Repeat the lines below exactly as written, please, from the line with "fb.build('foliage', M_blue, trunk)" to the line with "fb = MB(); shoots(fb, path, PJ);", both lines included, and no others.
#####
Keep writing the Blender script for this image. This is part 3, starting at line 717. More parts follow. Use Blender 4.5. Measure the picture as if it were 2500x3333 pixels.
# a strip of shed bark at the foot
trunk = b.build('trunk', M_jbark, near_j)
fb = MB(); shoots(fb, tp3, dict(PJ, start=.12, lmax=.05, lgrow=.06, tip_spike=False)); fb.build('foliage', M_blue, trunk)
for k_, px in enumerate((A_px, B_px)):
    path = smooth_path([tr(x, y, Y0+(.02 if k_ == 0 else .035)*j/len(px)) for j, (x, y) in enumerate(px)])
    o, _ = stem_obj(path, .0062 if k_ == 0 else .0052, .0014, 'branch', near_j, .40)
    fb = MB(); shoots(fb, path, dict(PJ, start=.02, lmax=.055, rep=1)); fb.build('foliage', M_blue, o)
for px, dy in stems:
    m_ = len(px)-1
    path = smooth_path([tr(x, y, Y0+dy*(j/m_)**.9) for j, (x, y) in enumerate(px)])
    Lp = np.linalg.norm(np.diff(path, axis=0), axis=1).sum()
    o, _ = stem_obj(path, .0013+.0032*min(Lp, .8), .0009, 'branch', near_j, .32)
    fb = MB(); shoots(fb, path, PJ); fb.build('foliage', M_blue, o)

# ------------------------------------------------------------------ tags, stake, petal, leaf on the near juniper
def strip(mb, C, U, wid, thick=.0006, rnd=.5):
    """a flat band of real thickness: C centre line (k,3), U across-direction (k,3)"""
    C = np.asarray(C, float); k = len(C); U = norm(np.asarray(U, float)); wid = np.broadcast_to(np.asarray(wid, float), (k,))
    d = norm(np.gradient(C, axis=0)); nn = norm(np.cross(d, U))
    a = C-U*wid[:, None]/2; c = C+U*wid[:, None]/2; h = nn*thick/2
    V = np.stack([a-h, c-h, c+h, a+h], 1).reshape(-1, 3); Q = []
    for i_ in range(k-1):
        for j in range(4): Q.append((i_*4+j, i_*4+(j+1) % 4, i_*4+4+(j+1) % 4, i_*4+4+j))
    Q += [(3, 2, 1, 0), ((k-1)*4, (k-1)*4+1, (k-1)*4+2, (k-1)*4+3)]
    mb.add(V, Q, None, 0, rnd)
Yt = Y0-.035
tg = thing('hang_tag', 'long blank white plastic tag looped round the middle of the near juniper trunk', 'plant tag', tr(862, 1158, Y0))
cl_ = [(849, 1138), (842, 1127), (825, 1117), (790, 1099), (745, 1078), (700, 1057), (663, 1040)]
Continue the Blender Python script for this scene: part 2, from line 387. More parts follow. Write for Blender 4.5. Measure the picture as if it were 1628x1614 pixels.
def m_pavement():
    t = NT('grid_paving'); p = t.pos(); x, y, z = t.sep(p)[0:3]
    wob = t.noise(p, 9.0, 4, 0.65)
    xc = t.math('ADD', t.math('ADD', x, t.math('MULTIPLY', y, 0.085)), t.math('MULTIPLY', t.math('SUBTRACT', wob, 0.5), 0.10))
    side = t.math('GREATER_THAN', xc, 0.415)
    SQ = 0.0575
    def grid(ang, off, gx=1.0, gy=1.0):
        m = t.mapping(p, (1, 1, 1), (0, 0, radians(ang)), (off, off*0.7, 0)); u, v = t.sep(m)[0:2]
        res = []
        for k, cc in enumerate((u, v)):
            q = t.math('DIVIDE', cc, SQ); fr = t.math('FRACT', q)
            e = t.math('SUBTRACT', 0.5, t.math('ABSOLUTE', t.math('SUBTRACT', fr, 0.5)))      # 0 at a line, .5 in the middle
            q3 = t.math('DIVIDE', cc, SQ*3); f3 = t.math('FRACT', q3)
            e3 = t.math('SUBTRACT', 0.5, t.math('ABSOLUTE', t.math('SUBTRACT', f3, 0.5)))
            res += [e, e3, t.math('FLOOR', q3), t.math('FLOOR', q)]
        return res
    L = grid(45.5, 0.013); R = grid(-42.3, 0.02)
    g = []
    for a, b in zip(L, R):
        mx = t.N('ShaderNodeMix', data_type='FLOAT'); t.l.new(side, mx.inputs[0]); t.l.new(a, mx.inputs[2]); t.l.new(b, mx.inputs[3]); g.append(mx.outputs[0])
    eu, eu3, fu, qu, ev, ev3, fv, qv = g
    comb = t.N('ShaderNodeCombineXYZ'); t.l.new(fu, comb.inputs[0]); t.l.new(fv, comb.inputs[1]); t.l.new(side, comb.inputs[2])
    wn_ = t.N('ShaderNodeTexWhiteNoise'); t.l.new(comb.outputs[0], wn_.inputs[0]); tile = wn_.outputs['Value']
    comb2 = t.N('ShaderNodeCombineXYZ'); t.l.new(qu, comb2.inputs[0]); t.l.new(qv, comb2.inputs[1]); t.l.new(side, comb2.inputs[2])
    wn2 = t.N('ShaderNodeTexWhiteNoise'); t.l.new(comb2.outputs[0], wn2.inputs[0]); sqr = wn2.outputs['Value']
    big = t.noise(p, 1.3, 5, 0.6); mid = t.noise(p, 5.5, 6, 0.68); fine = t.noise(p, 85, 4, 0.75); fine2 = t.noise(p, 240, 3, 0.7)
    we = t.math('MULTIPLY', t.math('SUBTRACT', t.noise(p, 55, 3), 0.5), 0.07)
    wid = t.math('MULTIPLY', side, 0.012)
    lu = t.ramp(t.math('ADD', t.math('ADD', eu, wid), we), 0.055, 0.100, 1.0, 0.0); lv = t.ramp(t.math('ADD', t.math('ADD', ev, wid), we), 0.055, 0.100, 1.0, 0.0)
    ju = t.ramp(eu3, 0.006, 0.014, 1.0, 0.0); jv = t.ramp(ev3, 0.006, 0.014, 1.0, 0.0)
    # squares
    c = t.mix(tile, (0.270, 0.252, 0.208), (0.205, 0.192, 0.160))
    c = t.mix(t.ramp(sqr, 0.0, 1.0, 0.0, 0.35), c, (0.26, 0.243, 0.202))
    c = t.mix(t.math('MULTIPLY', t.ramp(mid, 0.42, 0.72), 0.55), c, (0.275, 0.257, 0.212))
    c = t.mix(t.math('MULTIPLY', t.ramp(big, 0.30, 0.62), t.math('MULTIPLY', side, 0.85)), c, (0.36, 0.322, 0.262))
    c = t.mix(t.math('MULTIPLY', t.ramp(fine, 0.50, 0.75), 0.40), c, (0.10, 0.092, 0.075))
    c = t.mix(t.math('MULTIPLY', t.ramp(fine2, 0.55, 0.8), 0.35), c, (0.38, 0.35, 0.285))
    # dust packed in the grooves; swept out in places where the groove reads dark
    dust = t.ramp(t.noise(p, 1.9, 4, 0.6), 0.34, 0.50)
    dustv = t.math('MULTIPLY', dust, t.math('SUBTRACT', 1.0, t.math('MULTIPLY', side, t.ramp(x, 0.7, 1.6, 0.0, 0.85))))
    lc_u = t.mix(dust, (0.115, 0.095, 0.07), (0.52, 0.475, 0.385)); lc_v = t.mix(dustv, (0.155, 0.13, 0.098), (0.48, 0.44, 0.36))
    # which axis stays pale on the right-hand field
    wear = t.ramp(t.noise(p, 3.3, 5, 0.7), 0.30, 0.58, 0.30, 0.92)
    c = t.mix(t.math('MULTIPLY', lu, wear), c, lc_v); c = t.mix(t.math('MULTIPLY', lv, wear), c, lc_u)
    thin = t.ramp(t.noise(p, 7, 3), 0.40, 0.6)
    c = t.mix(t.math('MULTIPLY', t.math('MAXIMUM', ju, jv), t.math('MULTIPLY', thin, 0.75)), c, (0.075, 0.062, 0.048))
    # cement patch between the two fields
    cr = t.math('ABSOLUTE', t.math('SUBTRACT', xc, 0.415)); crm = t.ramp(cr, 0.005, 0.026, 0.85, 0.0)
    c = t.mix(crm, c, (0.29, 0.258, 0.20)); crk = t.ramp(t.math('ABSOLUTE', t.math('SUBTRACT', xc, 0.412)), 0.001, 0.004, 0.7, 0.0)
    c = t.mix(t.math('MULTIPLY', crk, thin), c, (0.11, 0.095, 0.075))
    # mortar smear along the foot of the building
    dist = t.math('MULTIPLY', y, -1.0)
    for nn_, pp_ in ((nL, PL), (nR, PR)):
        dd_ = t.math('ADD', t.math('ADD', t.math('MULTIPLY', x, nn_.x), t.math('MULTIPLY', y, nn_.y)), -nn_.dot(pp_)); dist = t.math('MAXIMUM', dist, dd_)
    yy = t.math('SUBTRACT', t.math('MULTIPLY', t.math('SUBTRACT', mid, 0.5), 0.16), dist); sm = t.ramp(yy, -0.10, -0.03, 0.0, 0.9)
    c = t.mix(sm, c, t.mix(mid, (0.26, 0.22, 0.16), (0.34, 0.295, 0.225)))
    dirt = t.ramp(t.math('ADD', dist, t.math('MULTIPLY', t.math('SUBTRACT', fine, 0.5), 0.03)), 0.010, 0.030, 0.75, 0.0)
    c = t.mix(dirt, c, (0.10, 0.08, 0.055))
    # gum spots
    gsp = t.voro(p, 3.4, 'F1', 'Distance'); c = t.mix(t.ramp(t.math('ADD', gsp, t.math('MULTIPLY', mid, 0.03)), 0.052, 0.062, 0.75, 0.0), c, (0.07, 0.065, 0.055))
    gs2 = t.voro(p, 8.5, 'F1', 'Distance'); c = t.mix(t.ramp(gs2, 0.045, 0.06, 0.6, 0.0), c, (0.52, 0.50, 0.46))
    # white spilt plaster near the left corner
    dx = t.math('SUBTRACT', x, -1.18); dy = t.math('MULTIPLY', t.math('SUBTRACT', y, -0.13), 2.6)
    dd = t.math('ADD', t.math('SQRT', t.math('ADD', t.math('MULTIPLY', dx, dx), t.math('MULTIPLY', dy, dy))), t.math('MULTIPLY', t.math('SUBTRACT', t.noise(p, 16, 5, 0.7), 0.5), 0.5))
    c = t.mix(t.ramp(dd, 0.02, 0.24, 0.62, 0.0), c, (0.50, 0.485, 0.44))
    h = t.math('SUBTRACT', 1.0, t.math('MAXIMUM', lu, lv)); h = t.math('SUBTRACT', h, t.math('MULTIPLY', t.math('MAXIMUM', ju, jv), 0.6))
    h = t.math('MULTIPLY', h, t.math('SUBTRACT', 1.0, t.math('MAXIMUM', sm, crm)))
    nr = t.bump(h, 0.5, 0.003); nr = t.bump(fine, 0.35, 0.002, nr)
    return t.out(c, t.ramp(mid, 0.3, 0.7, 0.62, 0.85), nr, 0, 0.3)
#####
PROBLEM SOLUTION:
fb = MB(); shoots(fb, tp3, dict(PJ, start=.12, lmax=.05, lgrow=.06, tip_spike=False)); fb.build('foliage', M_blue, trunk)
for k_, px in enumerate((A_px, B_px)):
    path = smooth_path([tr(x, y, Y0+(.02 if k_ == 0 else .035)*j/len(px)) for j, (x, y) in enumerate(px)])
    o, _ = stem_obj(path, .0062 if k_ == 0 else .0052, .0014, 'branch', near_j, .40)
    fb = MB(); shoots(fb, path, dict(PJ, start=.02, lmax=.055, rep=1)); fb.build('foliage', M_blue, o)
for px, dy in stems:
    m_ = len(px)-1
    path = smooth_path([tr(x, y, Y0+dy*(j/m_)**.9) for j, (x, y) in enumerate(px)])
    Lp = np.linalg.norm(np.diff(path, axis=0), axis=1).sum()
    o, _ = stem_obj(path, .0013+.0032*min(Lp, .8), .0009, 'branch', near_j, .32)
    fb = MB(); shoots(fb, path, PJ); fb.build('foliage', M_blue, o)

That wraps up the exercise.